Bad media, good media?

U.S. news media credit themselves as being watchdogs, the vital Fourth Estate that balances the levels of power between the government and the people. For the most part, media likely do play such a role. How well they do so is a different story, though.

My question is, If media are watchdogs, who watches them?

How do we know if media is doing its job? Or doing it well? If they are – or aren’t – what do we do about it?

Right now, maybe the most widely known media-watchdog group available in mainstream media is CNN’s Reliable Sources with Howard Kurtz (a case of mainstream media watching mainstream media). He also has a blog at The Daily Beast (maybe a case of alternative media watching mainstream media).

Democracy Now! is another news source, from outside the mainstream, but it is still, for better or worse, a news media outlet itself.

There are also a host of bloggers big and small, which I won’t list here cause they simply are not pertinent to this discussion.

That we could make a list of potential watchdogs is all well and good and they may be doing something about what media is doing, but what about at the local level in communities?

When I lived in Milwaukee (disclaimer: I have written frequently for the Milwaukee Journal Sentinel and once for Milwaukee Magazine) the only real voice about how local media operated came from a column in Milwaukee Magazine, an insider’s look at the politics of newsrooms and analysis of news reports.

I once was going to start such a column when I lived in Madison about local news media for a city magazine, but was told, “If you do this, you will never be hired by media in the city again” if I took media players on for their reporting. That really wasn’t a concern of mine, but I felt that maybe I didn’t have all the support I would need. The magazine, after all, did rely upon advertisers, many who ran ads with the magazine and other mainstream pubs.

Why, though, would we need local media watchdogs? What would they do? What would they even be watchdogging about?

Here’s an example of a story that could use an attack dog.

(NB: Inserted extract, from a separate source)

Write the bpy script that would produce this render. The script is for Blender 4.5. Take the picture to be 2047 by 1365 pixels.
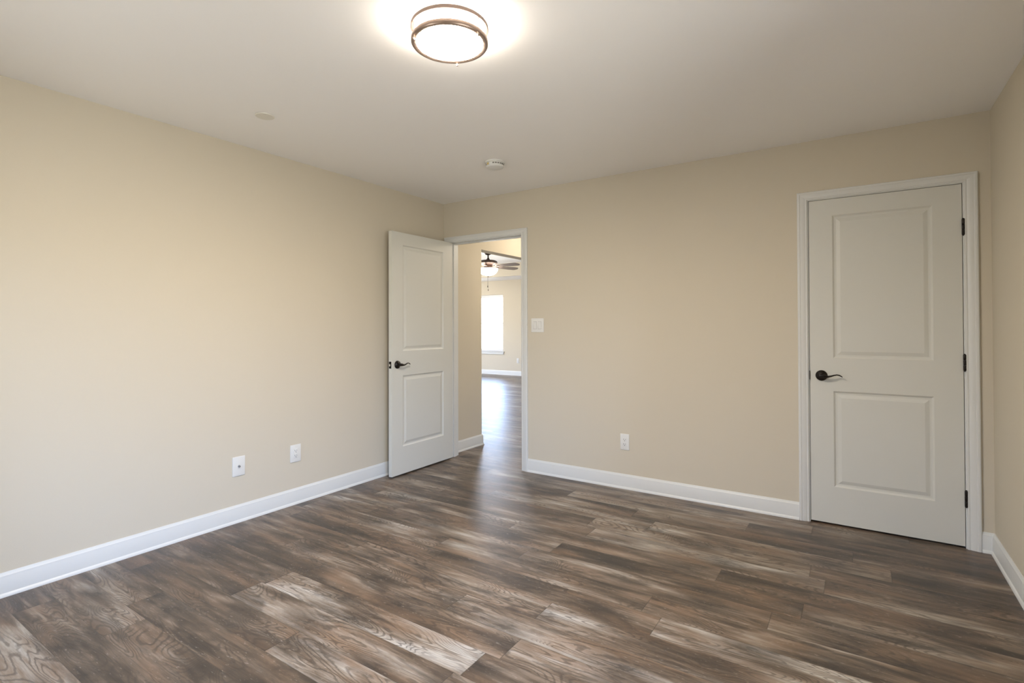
import bpy, bmesh, math, random
from mathutils import Vector, Matrix
from math import sin, cos, pi, radians as R
random.seed(7)
for o in list(bpy.data.objects): bpy.data.objects.remove(o)
scene = bpy.context.scene
C = scene.collection

# ------------------------------------------------------------------ camera
F_PX, CX, CY = 1044.7371, 1023.9692, 641.9735
cd = bpy.data.cameras.new('camera'); cam = bpy.data.objects.new('camera', cd); C.objects.link(cam)
cd.sensor_width = 36.0; cd.sensor_fit = 'HORIZONTAL'; cd.lens = F_PX / 2047 * 36
cd.shift_x = (1023.5 - CX) / 2047; cd.shift_y = (CY - 682.5) / 2047
cd.clip_start = 0.05; cd.clip_end = 200
r_ = (0.834205, 0.551445, -0.003076); u_ = (0.007891, -0.006360, 0.999949); f_ = (-0.551397, 0.834187, 0.009657)
cam.matrix_world = Matrix(((r_[0], u_[0], -f_[0], 3.3320), (r_[1], u_[1], -f_[1], -3.8433), (r_[2], u_[2], -f_[2], 1.2511), (0, 0, 0, 1)))
scene.camera = cam

# ------------------------------------------------------------------ view, world, lights
scene.view_settings.view_transform = 'Standard'; scene.view_settings.look = 'None'
scene.view_settings.gamma = 1; scene.view_settings.use_curve_mapping = False
scene.view_settings.exposure = 0.20
H = 2.432; W = 3.949; REAR = -4.55
SKY, GROUND = (0.57, 0.81, 1.30), (0.93, 0.91, 0.86)
SKY_S, GROUND_S = 16.0, 8.5

w = bpy.data.worlds.new('sky'); scene.world = w; w.use_nodes = True
nt = w.node_tree; nt.nodes.clear()
tc = nt.nodes.new('ShaderNodeTexCoord'); sp = nt.nodes.new('ShaderNodeSeparateXYZ')
mr = nt.nodes.new('ShaderNodeMapRange'); mr.inputs['From Min'].default_value = 0.04; mr.inputs['From Max'].default_value = 0.22
mx = nt.nodes.new('ShaderNodeMix'); mx.data_type = 'RGBA'
mx.inputs[6].default_value = tuple(c * GROUND_S for c in GROUND) + (1,)
mx.inputs[7].default_value = tuple(c * SKY_S for c in SKY) + (1,)
bg = nt.nodes.new('ShaderNodeBackground'); wo = nt.nodes.new('ShaderNodeOutputWorld')
nt.links.new(tc.outputs['Generated'], sp.inputs[0]); nt.links.new(sp.outputs['Z'], mr.inputs['Value'])
nt.links.new(mr.outputs[0], mx.inputs[0]); nt.links.new(mx.outputs[2], bg.inputs[0]); nt.links.new(bg.outputs[0], wo.inputs[0])

def portal(name, loc, size, rot):
    l = bpy.data.lights.new(name, 'AREA'); l.shape = 'RECTANGLE'; l.size, l.size_y = size
    o = bpy.data.objects.new(name, l); C.objects.link(o); o.location = loc; o.rotation_euler = rot
    try: l.cycles.is_portal = True
    except Exception: pass
    return o
SIDE_WIN = (-3.35, -2.15, 0.62, 2.08)          # y0, y1, z0, z1 of the bedroom window in the right wall, outside the frame
portal('portal_bedroom', (W+.14, (SIDE_WIN[0]+SIDE_WIN[1])/2, (SIDE_WIN[2]+SIDE_WIN[3])/2), (SIDE_WIN[3]-SIDE_WIN[2], SIDE_WIN[1]-SIDE_WIN[0]), (0, R(90), 0))
REAR_WIN = (1.05, 1.80, 0.62, 2.08)           # x0, x1, z0, z1 of the window behind the viewer
portal('portal_rear', ((REAR_WIN[0]+REAR_WIN[1])/2, REAR-.14, (REAR_WIN[2]+REAR_WIN[3])/2), (REAR_WIN[1]-REAR_WIN[0], REAR_WIN[3]-REAR_WIN[2]), (R(90), 0, 0))
FAR = 7.31
FAR_WINS = [(-5.25, -4.325, .60, 2.075), (-6.60, -5.675, .60, 2.075), (-2.9, -1.0, .60, 2.075)]  # first is the visible window; the others are unseen, added for more daylight
for i, (a, b, c, d) in enumerate(FAR_WINS):
    portal('portal_living', ((a+b)/2, FAR+.14, (c+d)/2), (b-a, d-c), (R(-90), 0, 0))

def lamp(name, loc, power, col, rad=.06):
    l = bpy.data.lights.new(name, 'POINT'); l.energy = power; l.color = col; l.shadow_soft_size = rad
    o = bpy.data.objects.new(name, l); C.objects.link(o); o.location = loc; return o
lamp('hall_ceiling_lamp', (.75, 1.35, 2.25), 19, (1, .88, .74), .10)

lamp('living_room_fill', (-6.0, 4.6, 2.2), 118, (1, .93, .87), .12)  # unseen fill light, added to brighten the far wall

# ------------------------------------------------------------------ materials
def s2l(c):
    return tuple(((v/255)/12.92 if v/255 <= .04045 else ((v/255+.055)/1.055)**2.4) for v in c)
def mat(name, col, rough=.5, metal=0, spec=.5, bump=None, emit=None, estr=0, coat=0):
    m = bpy.data.materials.new(name); m.use_nodes = True; n = m.node_tree; b = n.nodes['Principled BSDF']
    b.inputs['Base Color'].default_value = tuple(col) + (1,)
    b.inputs['Roughness'].default_value = rough; b.inputs['Metallic'].default_value = metal
    b.inputs['Specular IOR Level'].default_value = spec; b.inputs['Coat Weight'].default_value = coat
    if emit: b.inputs['Emission Color'].default_value = tuple(emit) + (1,); b.inputs['Emission Strength'].default_value = estr
    # slight procedural unevenness in every finish
    tx = n.nodes.new('ShaderNodeTexCoord'); no = n.nodes.new('ShaderNodeTexNoise')
    sc, st = bump if bump else (40, .02)
    no.inputs['Scale'].default_value = sc; no.inputs['Detail'].default_value = 3
    bp = n.nodes.new('ShaderNodeBump'); bp.inputs['Strength'].default_value = st; bp.inputs['Distance'].default_value = .002
    n.links.new(tx.outputs['Object'], no.inputs['Vector']); n.links.new(no.outputs['Fac'], bp.inputs['Height']); n.links.new(bp.outputs[0], b.inputs['Normal'])
    return m
M_wall = mat('wall_paint', (.63, .575, .465), .75, spec=.25, bump=(220, .10))
M_ceil = mat('ceiling_paint', (.93, .92, .905), .9, spec=.15, bump=(180, .08))
M_trim = mat('trim_paint', (.70, .71, .69), .35, spec=.4)
M_door = mat('door_paint', (.65, .65, .60), .38, spec=.4)
M_plate = mat('white_plastic', (.76, .76, .73), .3)
M_slot = mat('socket_slot', (.03, .03, .03), .6)
M_bronze = mat('oil_rubbed_bronze', (.018, .014, .012), .32, metal=.6, spec=.6)
M_bronze2 = mat('brown_bronze', (.045, .027, .020), .5, metal=.15, spec=.3)
M_nickel = mat('brushed_nickel', (.36, .27, .22), .35, metal=.85)
M_ringdark = mat('nickel_ring_darkened', (.16, .12, .10), .45, metal=.5)  # nickel coloured darker so the lamp glow does not wash out the upper ring
M_brass = mat('satin_latch', (.8, .78, .72), .3, metal=.8)
M_steel = mat('coax_steel', (.35, .36, .38), .3, metal=1)
M_glow = mat('lamp_glass', (.9, .88, .84), .4, emit=(1, .89, .76), estr=315)
M_side = mat('lamp_glass_side', (.9, .88, .84), .4, emit=(1, .90, .78), estr=34)
M_bowl = mat('fan_glass', (.9, .88, .84), .4, emit=(1, .88, .76), estr=20)
M_blade = mat('fan_blade', (.20, .155, .13), .55)
M_yellow = mat('yellow_sticker', (.72, .55, .18), .6)
M_vinyl = mat('window_vinyl', (.82, .82, .82), .35)

def glass_mat():
    m = bpy.data.materials.new('window_glass'); m.use_nodes = True; n = m.node_tree; n.nodes.clear()
    g = n.nodes.new('ShaderNodeBsdfGlossy'); g.inputs['Roughness'].default_value = .02
    t = n.nodes.new('ShaderNodeBsdfTransparent'); t.inputs[0].default_value = (.97, .98, .98, 1)
    fr = n.nodes.new('ShaderNodeFresnel'); fr.inputs[0].default_value = 1.3
    mix = n.nodes.new('ShaderNodeMixShader'); o = n.nodes.new('ShaderNodeOutputMaterial')
    n.links.new(fr.outputs[0], mix.inputs[0]); n.links.new(t.outputs[0], mix.inputs[1]); n.links.new(g.outputs[0], mix.inputs[2]); n.links.new(mix.outputs[0], o.inputs[0])
    return m
M_glass = glass_mat()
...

KCRG in Cedar Rapids reported on an event (which I happened to attend) earlier this week in which graduate students presented projects that they had done in order to voice the concerns and perspectives of those new to Iowa City or those who live in the space demarcated as its “Southeast Side.”

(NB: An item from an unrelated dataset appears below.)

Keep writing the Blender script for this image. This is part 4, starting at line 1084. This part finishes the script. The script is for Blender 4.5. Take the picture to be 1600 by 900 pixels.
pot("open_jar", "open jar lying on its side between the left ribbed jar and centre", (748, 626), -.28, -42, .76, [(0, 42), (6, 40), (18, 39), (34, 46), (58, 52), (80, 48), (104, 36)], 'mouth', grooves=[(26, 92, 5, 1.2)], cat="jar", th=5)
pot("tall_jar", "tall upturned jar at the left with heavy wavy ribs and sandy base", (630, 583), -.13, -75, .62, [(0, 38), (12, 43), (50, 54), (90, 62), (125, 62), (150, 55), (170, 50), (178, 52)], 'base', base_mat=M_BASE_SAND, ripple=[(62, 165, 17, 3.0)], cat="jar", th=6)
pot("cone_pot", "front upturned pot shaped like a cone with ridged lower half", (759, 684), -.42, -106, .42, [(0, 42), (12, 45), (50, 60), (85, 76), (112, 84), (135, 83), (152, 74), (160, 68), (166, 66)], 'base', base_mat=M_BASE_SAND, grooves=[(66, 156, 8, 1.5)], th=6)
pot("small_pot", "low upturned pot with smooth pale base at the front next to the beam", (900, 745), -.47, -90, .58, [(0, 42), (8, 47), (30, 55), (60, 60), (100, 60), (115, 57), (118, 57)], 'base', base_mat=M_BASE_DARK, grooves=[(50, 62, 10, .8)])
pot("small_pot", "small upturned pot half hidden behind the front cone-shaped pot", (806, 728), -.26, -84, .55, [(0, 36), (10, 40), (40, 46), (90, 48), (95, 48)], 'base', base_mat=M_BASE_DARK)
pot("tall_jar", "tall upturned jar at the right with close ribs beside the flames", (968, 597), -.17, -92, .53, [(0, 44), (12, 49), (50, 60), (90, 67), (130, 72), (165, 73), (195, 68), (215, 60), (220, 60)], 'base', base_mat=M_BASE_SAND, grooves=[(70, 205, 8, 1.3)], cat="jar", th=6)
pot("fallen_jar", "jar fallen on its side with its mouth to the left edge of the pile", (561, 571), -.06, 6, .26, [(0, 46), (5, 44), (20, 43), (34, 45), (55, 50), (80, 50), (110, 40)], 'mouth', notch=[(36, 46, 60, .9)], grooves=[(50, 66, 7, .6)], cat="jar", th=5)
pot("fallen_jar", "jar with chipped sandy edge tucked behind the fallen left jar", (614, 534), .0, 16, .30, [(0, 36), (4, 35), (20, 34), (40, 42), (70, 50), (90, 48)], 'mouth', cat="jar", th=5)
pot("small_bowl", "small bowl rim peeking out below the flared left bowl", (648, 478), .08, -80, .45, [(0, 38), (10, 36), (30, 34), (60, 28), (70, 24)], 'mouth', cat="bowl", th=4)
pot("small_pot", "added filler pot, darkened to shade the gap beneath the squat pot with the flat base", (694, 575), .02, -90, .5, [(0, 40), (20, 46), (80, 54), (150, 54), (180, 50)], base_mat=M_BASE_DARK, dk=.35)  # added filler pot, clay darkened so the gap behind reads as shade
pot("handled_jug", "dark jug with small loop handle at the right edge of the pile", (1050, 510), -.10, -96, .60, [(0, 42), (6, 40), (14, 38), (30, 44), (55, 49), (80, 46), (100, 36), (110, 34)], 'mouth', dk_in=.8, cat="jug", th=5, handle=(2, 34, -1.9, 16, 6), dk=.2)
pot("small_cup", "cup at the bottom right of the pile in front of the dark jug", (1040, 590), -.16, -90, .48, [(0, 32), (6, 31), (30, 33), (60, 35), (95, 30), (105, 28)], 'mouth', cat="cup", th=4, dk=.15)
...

Over the years, this space has been depicted in public and media discourse as dangerous, deviant, and dirty. With its high-density apartment buildings and fair number of racial and ethnic minorities (not to mention a concentration of low-SES families), this space has simply gotten the shaft – it’s problems written off as cultural, not social, structural or economic.

It is good, though, when media show an interest in presenting solutions to problems — or perceived problems — and that is what this report was supposed to be about.

But it didn’t come off that way.

Here is how the story started:

“IOWA CITY, Iowa – 13 graduate students at the University of Iowa have developed a ‘blueprint’ to help clean up southeast Iowa City.

‘This is a high transition neighborhood, this is an area where people are coming in and out of frequently,’ said Sue Freeman, program director at the Neighborhood Centers of Johnson County.”

Now, what’s wrong with that? I’ve already said, in fact, that the “Southeast Side” may have its share of problems.

My answer: What are the problems? And is that side of town really dirty to the point where it needs to be cleaned up? And the only people to clean it up are graduate students or people from outside the neighborhoods?

A critique of the language of the story or the way it is cast (presented) from a media watchdog could inform how media demarcate space, how they make it so that the SE Side is nothing but dirty and dysfunctional.

What do you think? But what would this process of media critique look like? Who would critique the media? Where would such a discourse appear? How would it – or could it? – shape media practices?